High-Sensitivity Bending Sensor Based on Supermode Interference in Coupled Four-Core Sapphire-Derived Fiber

Abstract

A Mach-Zehnder interferometer (MZI) sensor based on a four-core sapphire-derived fiber (FSDF) for bending sensing is proposed and demonstrated. The MZI is formed by splicing a coupled FSDF between two single-mode fibers, delivering supermode interference among four LP01-like supermodes (LP01s modes) and eight LP11-like supermodes (LP11s modes).
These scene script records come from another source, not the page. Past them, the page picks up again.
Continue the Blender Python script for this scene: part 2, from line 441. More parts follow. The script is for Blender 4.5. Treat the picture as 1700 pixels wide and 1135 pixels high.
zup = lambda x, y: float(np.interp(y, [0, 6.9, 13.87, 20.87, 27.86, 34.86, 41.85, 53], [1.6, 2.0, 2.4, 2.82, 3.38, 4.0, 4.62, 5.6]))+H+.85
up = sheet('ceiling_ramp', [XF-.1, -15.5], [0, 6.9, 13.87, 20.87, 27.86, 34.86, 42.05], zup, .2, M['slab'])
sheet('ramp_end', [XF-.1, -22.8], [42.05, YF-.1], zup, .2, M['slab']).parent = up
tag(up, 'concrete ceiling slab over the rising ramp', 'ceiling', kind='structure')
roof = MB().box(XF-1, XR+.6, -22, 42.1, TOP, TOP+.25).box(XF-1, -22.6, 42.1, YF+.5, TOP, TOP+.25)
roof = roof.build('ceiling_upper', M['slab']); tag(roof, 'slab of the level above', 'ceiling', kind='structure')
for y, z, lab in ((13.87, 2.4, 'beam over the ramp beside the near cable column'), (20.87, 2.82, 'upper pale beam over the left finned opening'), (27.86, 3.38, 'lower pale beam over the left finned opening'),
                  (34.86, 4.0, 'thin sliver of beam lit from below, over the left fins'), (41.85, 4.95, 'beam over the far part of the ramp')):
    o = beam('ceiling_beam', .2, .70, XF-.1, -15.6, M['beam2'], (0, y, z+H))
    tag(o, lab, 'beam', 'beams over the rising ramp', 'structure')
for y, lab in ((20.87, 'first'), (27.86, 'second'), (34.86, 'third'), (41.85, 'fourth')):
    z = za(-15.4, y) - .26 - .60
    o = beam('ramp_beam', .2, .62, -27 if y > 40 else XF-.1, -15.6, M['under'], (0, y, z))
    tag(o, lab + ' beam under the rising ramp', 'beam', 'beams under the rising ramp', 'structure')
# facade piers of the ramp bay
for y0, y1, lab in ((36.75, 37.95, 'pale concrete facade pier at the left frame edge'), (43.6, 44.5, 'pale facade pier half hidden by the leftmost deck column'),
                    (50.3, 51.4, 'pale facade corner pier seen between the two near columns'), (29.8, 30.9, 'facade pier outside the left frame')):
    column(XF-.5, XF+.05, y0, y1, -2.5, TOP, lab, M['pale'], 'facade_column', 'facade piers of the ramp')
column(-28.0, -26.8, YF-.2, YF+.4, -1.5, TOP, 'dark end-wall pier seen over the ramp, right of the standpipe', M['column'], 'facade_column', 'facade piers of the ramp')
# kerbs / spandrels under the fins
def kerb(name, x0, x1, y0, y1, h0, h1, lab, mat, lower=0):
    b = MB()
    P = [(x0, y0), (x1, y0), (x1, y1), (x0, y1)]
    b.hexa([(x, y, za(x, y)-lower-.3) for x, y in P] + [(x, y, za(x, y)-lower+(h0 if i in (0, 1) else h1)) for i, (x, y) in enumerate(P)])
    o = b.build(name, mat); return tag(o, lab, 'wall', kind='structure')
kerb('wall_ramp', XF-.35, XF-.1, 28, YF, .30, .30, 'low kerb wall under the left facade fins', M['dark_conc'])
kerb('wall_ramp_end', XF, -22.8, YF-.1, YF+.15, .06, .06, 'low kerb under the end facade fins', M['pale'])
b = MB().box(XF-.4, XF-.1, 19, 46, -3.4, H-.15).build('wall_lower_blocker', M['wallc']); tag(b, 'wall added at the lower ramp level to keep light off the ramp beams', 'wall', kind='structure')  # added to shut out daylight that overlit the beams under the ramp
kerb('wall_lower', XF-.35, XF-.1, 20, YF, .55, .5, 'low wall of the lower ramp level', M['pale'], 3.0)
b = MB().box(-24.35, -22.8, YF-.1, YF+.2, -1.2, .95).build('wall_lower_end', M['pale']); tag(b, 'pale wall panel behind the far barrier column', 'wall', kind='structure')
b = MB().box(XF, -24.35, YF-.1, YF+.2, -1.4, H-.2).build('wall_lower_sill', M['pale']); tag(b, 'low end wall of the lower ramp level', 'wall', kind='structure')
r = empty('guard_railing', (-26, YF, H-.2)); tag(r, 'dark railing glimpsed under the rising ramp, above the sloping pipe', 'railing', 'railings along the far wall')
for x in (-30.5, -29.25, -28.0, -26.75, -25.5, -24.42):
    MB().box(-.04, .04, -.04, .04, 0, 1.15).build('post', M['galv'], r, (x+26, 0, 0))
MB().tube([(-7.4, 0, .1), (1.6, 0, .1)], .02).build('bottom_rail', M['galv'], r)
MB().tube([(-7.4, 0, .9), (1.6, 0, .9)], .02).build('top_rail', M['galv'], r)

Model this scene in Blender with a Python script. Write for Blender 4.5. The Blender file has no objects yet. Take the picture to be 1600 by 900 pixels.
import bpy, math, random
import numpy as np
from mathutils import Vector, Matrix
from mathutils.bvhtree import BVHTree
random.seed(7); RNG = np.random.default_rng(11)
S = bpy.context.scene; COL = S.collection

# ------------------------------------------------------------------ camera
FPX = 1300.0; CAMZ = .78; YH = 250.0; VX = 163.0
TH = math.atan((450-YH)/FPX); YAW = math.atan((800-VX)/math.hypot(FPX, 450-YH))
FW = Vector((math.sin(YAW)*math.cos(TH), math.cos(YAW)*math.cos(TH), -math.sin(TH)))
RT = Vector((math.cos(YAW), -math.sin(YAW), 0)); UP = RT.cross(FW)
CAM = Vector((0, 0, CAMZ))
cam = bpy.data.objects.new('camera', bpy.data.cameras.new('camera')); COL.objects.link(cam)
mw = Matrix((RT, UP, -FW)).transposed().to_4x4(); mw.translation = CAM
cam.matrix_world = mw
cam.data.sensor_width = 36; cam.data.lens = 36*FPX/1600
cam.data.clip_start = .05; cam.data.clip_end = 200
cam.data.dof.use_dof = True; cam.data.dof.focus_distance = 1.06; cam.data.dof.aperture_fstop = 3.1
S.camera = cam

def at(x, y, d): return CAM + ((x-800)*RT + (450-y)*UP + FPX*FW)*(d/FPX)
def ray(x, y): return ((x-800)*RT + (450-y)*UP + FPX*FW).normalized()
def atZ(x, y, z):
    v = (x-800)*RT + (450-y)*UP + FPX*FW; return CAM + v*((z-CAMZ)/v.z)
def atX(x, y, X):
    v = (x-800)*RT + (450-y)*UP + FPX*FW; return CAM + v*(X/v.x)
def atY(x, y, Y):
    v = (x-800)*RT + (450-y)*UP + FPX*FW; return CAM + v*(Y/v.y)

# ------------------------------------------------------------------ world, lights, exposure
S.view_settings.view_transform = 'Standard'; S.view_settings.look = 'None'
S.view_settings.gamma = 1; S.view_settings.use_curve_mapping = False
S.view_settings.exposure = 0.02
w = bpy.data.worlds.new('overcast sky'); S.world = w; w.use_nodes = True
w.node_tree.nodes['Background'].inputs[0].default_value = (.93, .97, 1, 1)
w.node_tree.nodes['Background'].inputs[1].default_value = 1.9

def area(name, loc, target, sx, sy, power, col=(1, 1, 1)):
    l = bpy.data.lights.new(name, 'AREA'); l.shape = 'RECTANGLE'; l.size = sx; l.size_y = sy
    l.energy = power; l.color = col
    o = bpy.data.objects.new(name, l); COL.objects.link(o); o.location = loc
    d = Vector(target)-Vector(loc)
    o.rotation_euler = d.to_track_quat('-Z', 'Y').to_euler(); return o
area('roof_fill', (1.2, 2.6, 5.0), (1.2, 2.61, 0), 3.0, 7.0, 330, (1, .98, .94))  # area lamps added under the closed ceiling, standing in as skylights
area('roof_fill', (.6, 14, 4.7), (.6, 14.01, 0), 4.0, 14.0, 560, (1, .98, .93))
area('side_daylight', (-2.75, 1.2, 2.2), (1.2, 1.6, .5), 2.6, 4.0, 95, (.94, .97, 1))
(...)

Benefiting from the different response of the field distribution of each supermode to curvature changes, MZI sensors with a variety of bending properties can be fabricated based on the interference of different supermodes in the FSDF. The experimental results show that the sensitivity of the FSDF-MZI sensor I based on the interference between the LP01s and the LP11s modes is about 4.5 dB/m ^-1 in the curvature range from 0.4 to 2.5 m ^-1 . The FSDF-MZI sensor II based on the interference of two LP11s modes can realize bending sensing in ± Y directions. The sensitivity of FSDF-MZI sensor II in the curvature range of -10.0-5.0 m ^-1 is about -24.526 nm/m ^-1 . It suggests that the proposed FSDF-MZI sensor has potential application in the field of structure health detection.